### Goal of the exercise
Copy exactly, and only, the lines between the start of the entries below and the line containing "crk), .7, .012), .2))", both inclusive. Omit pictures.

[Part of a data file]
.....

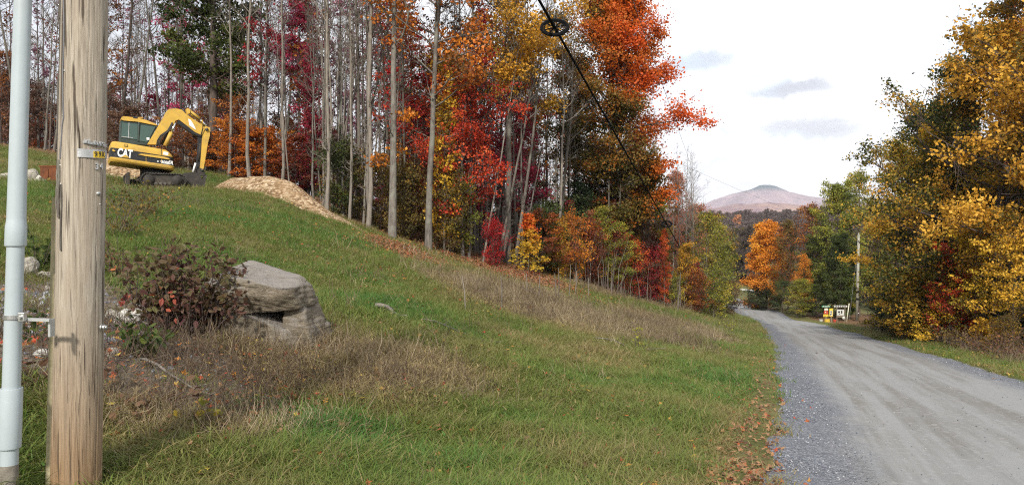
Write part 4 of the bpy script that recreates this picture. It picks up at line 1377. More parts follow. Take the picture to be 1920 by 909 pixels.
# ------------------------------------------------------------------ materials for built things
m, t = new_mat('pole_wood')
M['pole'] = m
tc = t.n('ShaderNodeTexCoord').outputs['Object']
mp = t.n('ShaderNodeMapping', {'Vector': tc, 'Scale': (1, 1, .035)}).outputs[0]
mp2 = t.n('ShaderNodeMapping', {'Vector': tc, 'Scale': (1, 1, .10)}).outputs[0]
g1 = t.noise(mp, 70.0, 9, .75, .5)
g2 = t.noise(mp2, 16.0, 6, .6, .8)
g4 = t.noise(tc, 3.0, 5, .6)
wc = t.mix(t.ramp(g1, [(.30, g3(0)), (.62, g3(1))]), (.15, .122, .09), (.46, .405, .33))
wc = t.mix(t.ramp(g2, [(.42, g3(0)), (.60, g3(.6))]), wc, (.33, .27, .205))
zz = t.n('ShaderNodeSeparateXYZ', {0: tc}).outputs[2]
stn = t.n('ShaderNodeMapRange', {0: t.math('ADD', zz, t.math('MULTIPLY', t.math('SUBTRACT', g2, .5), .9)), 1: 1.45, 2: .35, 3: 0, 4: .85}).outputs[0]
wst = t.mix(t.ramp(g1, [(.34, g3(0)), (.62, g3(1))]), (.10, .05, .02), (.33, .195, .085))
wc = t.mix(stn, wc, wst)
crk = t.math('ADD', t.ramp(t.noise(mp, 30.0, 3, .5, .6), [(.615, g3(0)), (.64, g3(.85))]), t.ramp(t.noise(mp, 75.0, 2, .5, .6), [(.66, g3(0)), (.69, g3(.6))]), True)
wc = t.mix(crk, wc, (.05, .036, .026))
out(t, principled(t, wc, .85, 0, bump(t, t.math('SUBTRACT', g1, crk), .7, .012), .2))

M['moulding'] = simple_mat('weathered_board', (.36, .32, .20), .85, 0, .25, 9, .2, .4, ((.12, .09, .05), .6))
M['pvc'] = simple_mat('grey_conduit_plastic', (.38, .43, .45), .38, 0, .05, 5, .45, .05, ((.36, .39, .39), .35))
M['mud'] = simple_mat('muddy_plastic', (.19, .17, .14), .8, 0, .35, 20, .2, .3)
M['zinc'] = simple_mat('galvanised_steel', (.50, .50, .49), .42, .85, .15, 18, .5, .1, ((.25, .23, .20), .4))
M['alum'] = simple_mat('dull_aluminium', (.55, .56, .56), .45, .7, .1, 30, .5, .1)
M['tagyellow'] = simple_mat('yellow_tag', (.75, .50, .03), .5, 0, .08, 30)
M['tagblack'] = simple_mat('black_print', (.02, .02, .02), .5, 0, 0, 8)
M['black'] = simple_mat('black_cable', (.006, .006, .007), .9, 0, .2, 8, .08)
M['wire'] = simple_mat('thin_wire', (.16, .16, .17), .6, .3, .1, 8)

# ------------------------------------------------------------------ near utility pole
DP = 4.62
pb, ptp = at(142, 925, DP), at(159, 0, DP)
axis_d = (ptp - pb) / (ptp[2] - pb[2])
PZ0 = float(gz(pb[0], pb[1])) - .3
PB = pb + axis_d * (PZ0 - pb[2])
POLE_L = 9.2
up_ = thing('utility_pole', 'thick weathered wooden utility pole with number tags standing nearest the camera', 'utility pole', PB)


def pole_axis(z):
    return PB + axis_d * (z - PZ0)


def pole_r(z):
    return .1395 - .0042 * (z - PZ0)


na_, nz_ = 180, 150
aa = np.arange(na_) / na_ * 2 * PI
zs = np.concatenate([np.linspace(0, 3.4, 110), np.linspace(3.5, POLE_L, 40)])
A_, Z_ = np.meshgrid(aa, zs)
gro = np.zeros_like(A_)
for k_ in range(46):
    a0 = rng.uniform(0, 2 * PI)
    z0, zl = rng.uniform(-.5, 4), rng.uniform(.4, 2.2)
    wv = a0 + .03 * np.sin(Z_ * 2.1 + k_) + .012 * np.sin(Z_ * 9 + k_)
    da = np.abs((A_ - wv + PI) % (2 * PI) - PI)
    gro += rng.uniform(.0015, .006) * np.exp(-(da / .020) ** 2) * sstep(z0, z0 + .3, Z_) * sstep(z0 + zl, z0 + zl - .3, Z_)
# the deep weather check on the left flank of the photograph's face
a0 = PI * 1.5 - 1.05
da = np.abs((A_ - (a0 + .035 * np.sin(Z_ * 2.4)) + PI) % (2 * PI) - PI)
gro += .028 * np.exp(-(da / .06) ** 2) * sstep(2.05, 1.75, Z_) * (0.65 + .35 * np.sin(Z_ * 5) ** 2)
R_ = (.1395 - .0042 * Z_) - gro + .0012 * np.sin(A_ * 7 + Z_) + .0015 * np.sin(A_ * 3 + .7 * Z_)
V = np.stack([R_ * np.cos(A_) + axis_d[0] * Z_, R_ * np.sin(A_) + axis_d[1] * Z_, Z_], -1).reshape(-1, 3)
kk = np.arange(na_ * nz_).reshape(nz_, na_)
F = np.stack([kk[:-1], np.roll(kk, -1, 1)[:-1], np.roll(kk, -1, 1)[1:], kk[1:]], -1).reshape(-1, 4)
link('shaft', pymesh('shaft', V, [F, kk[-1][None]]), M['pole'], up_)


def on_pole(px, py, lift=0.0):
    """local point on the shaft's surface, and the surface bearing, for a spot on its camera face"""
    d = ray(px, py)
    k = DP - .13
    for _ in range(3):
        p = EYE + d * (k / d[1])
        ax = pole_axis(float(p[2]))
        r = pole_r(float(p[2]))
        dx, dy = d[0] / d[1], 1.0
        A, B, C = dx * dx + 1, -2 * (dx * ax[0] + ax[1]), ax[0] ** 2 + ax[1] ** 2 - r * r
        disc = B * B - 4 * A * C
        k = (-B - math.sqrt(max(disc, 0))) / (2 * A)
    q = np.array([dx * k, k]) - ax[:2]
    q /= np.linalg.norm(q)
    zc = 1.6 + d[2] / d[1] * k
    ax = pole_axis(zc)
    p = np.array([ax[0] + q[0] * (r + lift), ax[1] + q[1] * (r + lift), zc])
    return Vector(p - PB), math.atan2(q[0], -q[1])


def wrap_plate(name, x0, x1, ya, yb, m, lift, parent, thick=.0025, nseg=14):
    """a strip bent round the pole; ya(x), yb(x) its upper and lower edge"""
    bm = bmesh.new()
    rows = []
    for i in range(nseg + 1):
        px = x0 + (x1 - x0) * i / nseg
        rows.append([bm.verts.new(on_pole(px, y, l)[0]) for y, l in ((ya(px), lift), (ya(px), lift + thick), (yb(px), lift + thick), (yb(px), lift))])
    for a, b in zip(rows[:-1], rows[1:]):
        for j in range(4):
            bm.faces.new((a[j], a[(j + 1) % 4], b[(j + 1) % 4], b[j]))
    bm.faces.new(rows[0])
    bm.faces.new(rows[-1][::-1])
    return bm_obj(name, bm, m, parent)


sl_ = .065
tg = wrap_plate('number_strip', 145, 198.5, lambda x: 278.5 + (x - 145) * sl_, lambda x: 294.5 + (x - 145) * sl_ * .9, M['zinc'], .003, up_)
tg['label'] = 'silver strip carrying yellow number tags'
for cx, ch in ((178.0, '9'), (185.4, '9'), (191.6, 'K')):
    w_ = 3.5 if ch == '9' and cx < 180 else (3.2 if ch == '9' else 2.6)
    wrap_plate('number_plate', cx - w_, cx + w_, lambda x: 282 + (x - 150) * sl_, lambda x: 294.0 + (x - 150) * sl_, M['tagyellow'], .0062, tg, .0015, 4)
    p_, ph = on_pole(cx, 289.8, .0085)
    text_mesh('number', ch, .044, M['tagblack'], tg, p_, (PI / 2, math.radians(2.5), ph), .0006, .0008, 0, .85)
tg2 = wrap_plate('name_strip', 155, 197.5, lambda x: 264 + (x - 155) * .165, lambda x: 268 + (x - 155) * .195, M['zinc'], .004, up_, .004)
for i_, ch in enumerate('VT ELEC'):
    if ch != ' ':
        px = 160 + i_ * 5.0
        p_, ph = on_pole(px, 264.2 + (px - 155) * .17, .012)
        text_mesh('letter', ch, .026, M['alum'], tg2, p_, (PI / 2, math.radians(7), ph), .004, .0010, 0, .95)
for px, ch in ((180.5, '3'), (189, '4')):
    p_, ph = on_pole(px, 312.5, .004)
    text_mesh('number', ch, .052, M['alum'], up_, p_, (PI / 2, 0, ph), .003, .0012, 0, .9)
for px, py, r_ in ((147.5, 288, .006), (197.0, 291, .006), (184, 363, .012), (187, 383, .004), (120, 43, .006), (121, 133, .006), (119, 217, .006), (113, 310, .006), (114, 345, .006)):
    p_, ph = on_pole(px, py, .001)
    n_ = Vector((math.sin(ph), -math.cos(ph), 0))
    rod('nail', p_ - n_ * .01, p_ + n_ * (.004 if r_ < .01 else .006), r_, M['zinc'], up_, seg=10)
p_, ph = on_pole(184, 363, .004)
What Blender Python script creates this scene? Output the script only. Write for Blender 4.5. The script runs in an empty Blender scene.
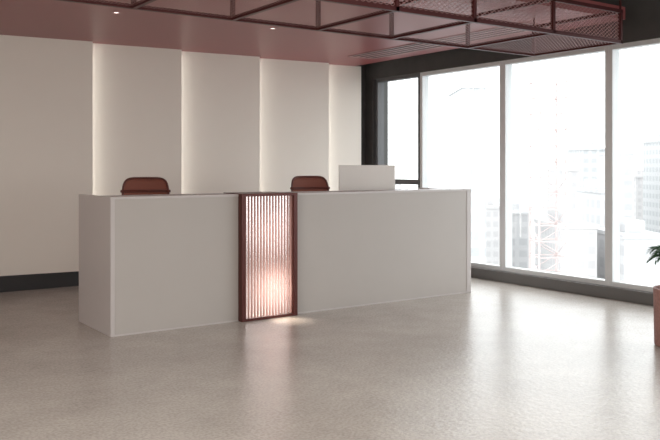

.....

### Task result
Write part 4 of the bpy script that recreates this picture. It picks up at line 1377. More parts follow. Take the picture to be 1920 by 909 pixels.
# ------------------------------------------------------------------ materials for built things
m, t = new_mat('pole_wood')
M['pole'] = m
tc = t.n('ShaderNodeTexCoord').outputs['Object']
mp = t.n('ShaderNodeMapping', {'Vector': tc, 'Scale': (1, 1, .035)}).outputs[0]
mp2 = t.n('ShaderNodeMapping', {'Vector': tc, 'Scale': (1, 1, .10)}).outputs[0]
g1 = t.noise(mp, 70.0, 9, .75, .5)
g2 = t.noise(mp2, 16.0, 6, .6, .8)
g4 = t.noise(tc, 3.0, 5, .6)
wc = t.mix(t.ramp(g1, [(.30, g3(0)), (.62, g3(1))]), (.15, .122, .09), (.46, .405, .33))
wc = t.mix(t.ramp(g2, [(.42, g3(0)), (.60, g3(.6))]), wc, (.33, .27, .205))
zz = t.n('ShaderNodeSeparateXYZ', {0: tc}).outputs[2]
stn = t.n('ShaderNodeMapRange', {0: t.math('ADD', zz, t.math('MULTIPLY', t.math('SUBTRACT', g2, .5), .9)), 1: 1.45, 2: .35, 3: 0, 4: .85}).outputs[0]
wst = t.mix(t.ramp(g1, [(.34, g3(0)), (.62, g3(1))]), (.10, .05, .02), (.33, .195, .085))
wc = t.mix(stn, wc, wst)
crk = t.math('ADD', t.ramp(t.noise(mp, 30.0, 3, .5, .6), [(.615, g3(0)), (.64, g3(.85))]), t.ramp(t.noise(mp, 75.0, 2, .5, .6), [(.66, g3(0)), (.69, g3(.6))]), True)
wc = t.mix(crk, wc, (.05, .036, .026))
out(t, principled(t, wc, .85, 0, bump(t, t.math('SUBTRACT', g1, crk), .7, .012), .2))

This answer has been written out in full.